The USD/JPY pair loses its traction below mid-145.00s heading into the early European session on Friday. The upbeat Japanese data supports the Japanese Yen against its rivals. The major pair retraces from a Year-To-Date (YTD) high of 146.56 and currently trades near 145.18, losing 0.45% on the day.
The Japanese National Consumer Price Index (CPI) for July YoY, released by the Statistics Bureau on Friday, came in at 3.3%, above market expectations of 2.5%. Meanwhile, the National CPI excluding fresh food and energy increased to 4.3% from 4.2%, in line with market expectations of 3.1% YoY. It’s worth noting that the Bank of Japan (BoJ) keeps policy ultra-loose monetary policy while enabling the 10-year bond yield cap to move more flexible. The monetary policy divergence between the BoJ and Fed might exert pressure on the Japanese Yen against its major rivals and could be a headwind for the USD/JPY pair.

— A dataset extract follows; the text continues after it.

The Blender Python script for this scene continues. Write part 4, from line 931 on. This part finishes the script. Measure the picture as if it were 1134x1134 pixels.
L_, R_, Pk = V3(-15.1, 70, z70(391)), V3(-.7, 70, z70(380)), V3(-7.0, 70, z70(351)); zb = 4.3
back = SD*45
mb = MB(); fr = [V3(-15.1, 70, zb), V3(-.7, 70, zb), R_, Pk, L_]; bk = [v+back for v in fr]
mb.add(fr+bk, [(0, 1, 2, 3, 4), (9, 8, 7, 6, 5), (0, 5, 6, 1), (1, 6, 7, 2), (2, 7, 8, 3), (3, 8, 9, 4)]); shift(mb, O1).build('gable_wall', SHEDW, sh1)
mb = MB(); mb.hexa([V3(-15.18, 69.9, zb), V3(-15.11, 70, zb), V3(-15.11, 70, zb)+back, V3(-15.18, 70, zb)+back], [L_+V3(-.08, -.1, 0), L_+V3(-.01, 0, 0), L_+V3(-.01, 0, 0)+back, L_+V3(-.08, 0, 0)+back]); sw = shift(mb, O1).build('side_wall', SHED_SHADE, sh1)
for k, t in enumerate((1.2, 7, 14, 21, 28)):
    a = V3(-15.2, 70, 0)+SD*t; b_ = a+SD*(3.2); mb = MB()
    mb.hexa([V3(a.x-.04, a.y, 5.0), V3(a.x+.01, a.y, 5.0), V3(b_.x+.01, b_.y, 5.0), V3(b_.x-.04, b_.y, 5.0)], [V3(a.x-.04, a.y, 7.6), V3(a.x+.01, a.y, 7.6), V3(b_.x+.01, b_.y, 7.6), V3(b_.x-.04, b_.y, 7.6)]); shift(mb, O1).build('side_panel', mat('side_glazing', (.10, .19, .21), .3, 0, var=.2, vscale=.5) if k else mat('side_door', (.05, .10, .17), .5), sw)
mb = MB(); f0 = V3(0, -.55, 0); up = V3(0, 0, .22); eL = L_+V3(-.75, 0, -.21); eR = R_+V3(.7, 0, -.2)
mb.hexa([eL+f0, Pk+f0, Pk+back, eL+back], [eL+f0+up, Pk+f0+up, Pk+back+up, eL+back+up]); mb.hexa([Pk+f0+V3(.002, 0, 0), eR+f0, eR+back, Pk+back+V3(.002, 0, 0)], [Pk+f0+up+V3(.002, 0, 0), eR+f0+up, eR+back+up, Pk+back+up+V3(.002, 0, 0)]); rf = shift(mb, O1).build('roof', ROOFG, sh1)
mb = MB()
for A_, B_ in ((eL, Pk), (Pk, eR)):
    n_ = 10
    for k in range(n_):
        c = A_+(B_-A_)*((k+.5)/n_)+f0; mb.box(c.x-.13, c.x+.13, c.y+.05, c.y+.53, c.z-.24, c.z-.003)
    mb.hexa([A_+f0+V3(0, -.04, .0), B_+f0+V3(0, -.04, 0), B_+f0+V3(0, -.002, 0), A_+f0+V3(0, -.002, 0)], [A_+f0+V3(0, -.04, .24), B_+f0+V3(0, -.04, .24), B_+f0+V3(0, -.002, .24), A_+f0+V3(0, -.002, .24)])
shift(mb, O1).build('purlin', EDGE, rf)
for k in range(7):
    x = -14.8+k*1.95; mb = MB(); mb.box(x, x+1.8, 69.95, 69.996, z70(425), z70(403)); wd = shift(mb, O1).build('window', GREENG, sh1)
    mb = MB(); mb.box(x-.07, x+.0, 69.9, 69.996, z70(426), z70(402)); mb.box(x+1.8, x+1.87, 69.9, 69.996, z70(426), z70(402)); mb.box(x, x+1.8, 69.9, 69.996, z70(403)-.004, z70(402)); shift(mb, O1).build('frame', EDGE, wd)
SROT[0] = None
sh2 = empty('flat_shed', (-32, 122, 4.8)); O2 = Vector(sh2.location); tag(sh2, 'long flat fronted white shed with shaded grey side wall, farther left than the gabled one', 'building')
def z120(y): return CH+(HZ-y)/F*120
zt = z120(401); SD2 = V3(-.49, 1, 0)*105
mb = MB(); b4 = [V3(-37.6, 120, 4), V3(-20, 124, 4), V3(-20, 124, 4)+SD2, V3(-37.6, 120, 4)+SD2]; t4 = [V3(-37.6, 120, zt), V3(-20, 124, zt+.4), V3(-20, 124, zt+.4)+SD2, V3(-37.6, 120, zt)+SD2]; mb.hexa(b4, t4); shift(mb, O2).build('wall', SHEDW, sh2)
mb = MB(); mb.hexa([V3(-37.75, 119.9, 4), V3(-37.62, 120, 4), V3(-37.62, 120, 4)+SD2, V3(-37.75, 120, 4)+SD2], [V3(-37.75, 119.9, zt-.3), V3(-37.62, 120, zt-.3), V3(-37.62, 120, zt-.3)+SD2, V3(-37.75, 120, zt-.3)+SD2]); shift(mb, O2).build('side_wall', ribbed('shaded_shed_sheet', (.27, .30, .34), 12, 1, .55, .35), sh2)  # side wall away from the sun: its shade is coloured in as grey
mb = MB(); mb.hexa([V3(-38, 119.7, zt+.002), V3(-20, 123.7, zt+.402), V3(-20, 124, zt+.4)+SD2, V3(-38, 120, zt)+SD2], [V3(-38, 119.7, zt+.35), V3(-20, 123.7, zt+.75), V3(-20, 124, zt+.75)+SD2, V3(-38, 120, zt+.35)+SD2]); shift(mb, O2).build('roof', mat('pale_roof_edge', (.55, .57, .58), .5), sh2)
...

On the other hand, the number of unemployment claims fell for the week ending on August 12, indicating that the labor market remains tight. The number of US jobless claims declined to 239K for the week ending on August 12. The figure came in slightly below the market expectation of 240K, the US Bureau of Labour Statistics (BLS) reported on Thursday. Meanwhile, the Continuing Jobless Claims rose to 1.716 million. Finally, the Philadelphia Federal Reserve's Manufacturing Survey for August improved to 12, above the market consensus of -10 and -12 prior.
The US data strengthen the case for another interest rate rise by the Federal Reserve (Fed). FOMC Minutes emphasized on Wednesday that inflation remained unacceptably high and additional monetary policy tightening may be required to bring inflation to the target.
Looking ahead, the USD/JPY pair remains at the mercy of USD price dynamics due to the lack of economic data release from both the US and Japan. Investors will continue to monitor news about China's debt crisis, which might dampen risk appetite.